Relax at Hachiko Crossing on a Saturday night and watch the world go by. Here every friend, every couple, colleague, girlfriend, boyfriend, tourists and local alike arrange to meet for their night in Shibuya. It will cost you nothing and if you’re meeting someone yourself and they’re late, you’ll see a little bit more of life in Japan.

Ameyoko-Market-Ueno-District-Tokyo

What’s your favorite restaurant here? What’s so special about it?

Hayashi in Akasaka. Walk into an old office building near the subway station and step out of the elevator straight into a seventeenth century ryokan. The food is traditional mountain cuisine that is actually also very foreigner friendly (not everyone is up for raw fish and live shrimp).
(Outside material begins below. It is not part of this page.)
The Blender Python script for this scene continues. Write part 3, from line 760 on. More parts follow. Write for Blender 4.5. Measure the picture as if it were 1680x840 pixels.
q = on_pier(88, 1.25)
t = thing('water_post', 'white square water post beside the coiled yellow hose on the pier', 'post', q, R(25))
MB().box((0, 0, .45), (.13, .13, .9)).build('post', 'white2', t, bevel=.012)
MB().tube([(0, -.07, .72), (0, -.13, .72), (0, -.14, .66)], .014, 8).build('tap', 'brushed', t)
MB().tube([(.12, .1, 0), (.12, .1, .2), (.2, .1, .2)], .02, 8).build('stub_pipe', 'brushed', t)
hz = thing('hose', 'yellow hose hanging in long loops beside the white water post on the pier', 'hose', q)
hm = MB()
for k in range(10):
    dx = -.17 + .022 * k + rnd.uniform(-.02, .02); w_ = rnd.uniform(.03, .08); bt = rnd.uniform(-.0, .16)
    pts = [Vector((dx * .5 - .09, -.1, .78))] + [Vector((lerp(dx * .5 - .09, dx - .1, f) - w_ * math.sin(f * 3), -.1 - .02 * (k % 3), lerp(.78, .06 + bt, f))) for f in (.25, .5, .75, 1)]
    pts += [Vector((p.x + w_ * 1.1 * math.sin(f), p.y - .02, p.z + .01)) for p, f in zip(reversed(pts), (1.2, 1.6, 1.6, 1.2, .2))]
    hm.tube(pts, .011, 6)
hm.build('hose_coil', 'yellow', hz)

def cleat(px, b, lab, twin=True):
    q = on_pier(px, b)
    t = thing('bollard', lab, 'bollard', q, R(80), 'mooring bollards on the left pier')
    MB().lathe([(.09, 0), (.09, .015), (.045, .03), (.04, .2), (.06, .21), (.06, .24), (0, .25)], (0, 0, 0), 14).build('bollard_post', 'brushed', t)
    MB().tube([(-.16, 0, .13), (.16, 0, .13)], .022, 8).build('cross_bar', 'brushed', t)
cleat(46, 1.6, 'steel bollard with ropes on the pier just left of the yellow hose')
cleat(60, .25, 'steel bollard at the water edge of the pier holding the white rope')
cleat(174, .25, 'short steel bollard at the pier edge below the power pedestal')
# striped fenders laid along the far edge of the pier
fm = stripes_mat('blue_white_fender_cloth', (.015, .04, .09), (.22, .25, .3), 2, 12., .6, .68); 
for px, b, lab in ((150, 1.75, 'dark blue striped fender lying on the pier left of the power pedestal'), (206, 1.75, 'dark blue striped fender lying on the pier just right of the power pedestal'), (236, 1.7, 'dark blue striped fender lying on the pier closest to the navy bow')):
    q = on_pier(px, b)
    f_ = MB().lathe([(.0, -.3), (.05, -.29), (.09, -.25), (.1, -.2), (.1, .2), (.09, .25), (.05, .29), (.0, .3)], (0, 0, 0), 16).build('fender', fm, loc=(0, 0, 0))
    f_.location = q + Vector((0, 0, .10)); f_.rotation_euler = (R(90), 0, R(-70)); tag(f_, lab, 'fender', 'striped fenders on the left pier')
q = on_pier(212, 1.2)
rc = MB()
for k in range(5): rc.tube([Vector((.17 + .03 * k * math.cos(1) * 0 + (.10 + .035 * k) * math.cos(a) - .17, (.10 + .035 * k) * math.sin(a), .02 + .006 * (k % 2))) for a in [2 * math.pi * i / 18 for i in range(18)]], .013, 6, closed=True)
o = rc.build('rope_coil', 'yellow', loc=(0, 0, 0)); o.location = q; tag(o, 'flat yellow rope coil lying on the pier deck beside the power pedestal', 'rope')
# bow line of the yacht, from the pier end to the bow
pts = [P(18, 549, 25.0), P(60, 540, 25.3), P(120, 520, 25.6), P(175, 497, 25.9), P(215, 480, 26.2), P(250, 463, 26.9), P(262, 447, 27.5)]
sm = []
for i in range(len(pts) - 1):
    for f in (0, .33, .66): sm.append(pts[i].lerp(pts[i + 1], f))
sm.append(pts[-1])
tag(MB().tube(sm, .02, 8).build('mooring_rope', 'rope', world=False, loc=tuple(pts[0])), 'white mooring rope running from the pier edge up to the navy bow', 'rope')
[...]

The evening is designed around fixed sets, you choose one and literally cook it on an open charcoal fire at the centre of the table in front of you. Forget wine, it’s sake, shochu or beer. Traditional. And it will be one of the finest meals you’ll ever have enjoyed. And after twenty years of going there, I’ve just found out the Mama-san speaks English! Also see Printing Japan.

What’s your favorite thing to do on a warm Sunday morning in this city?

Walk along the river in Nakameguro. The world is just waking up and some excellent coffee is available. The turtles are sunbathing on the rocks and if you go at the end of March you’ll have the sakura (cherry blossom) all to yourself; the crowds won’t arrive until evening.

What were some of the hidden gems in that city? Why?

– Nombeyokocho (Drunkard’s Alley) in Shibuya with 47 tiny bars packed into an area smaller than a tennis court. Each bar takes about five people and you’ll make instant friends even if you can’t speak a word of Japanese

– Daikanyama is a small neighbourhood sandwiched between Shibuya and Ebisu. With an atmosphere similar to SoHo or Wimbledon, a perfect place for brunch on a Sunday.

– Television, it really is as weird as you heard it was.

– Take the boat along the Sumida River to Asakusa and have a beer with your friends.

– Smash Hits in Hiroo. If you’ve never tried karaoke there’s nowhere better to start. With a huge range of English songs, remember it’s about the effort, not so much the skill.

– A window side seat in the bar at the top of The Cerulean Hotel. The best place to watch sunset over Mt Fuji.

Anything else you want to add?

Tokyo is one of the world’s true international metropolises in the fashion of New York or London (though it has to be said there’s a lot less English). There’s more to do than see but, that said, the city at night is spectacular. Remember not to touch your taxi door and try sushi at least once. You’ll be surprised.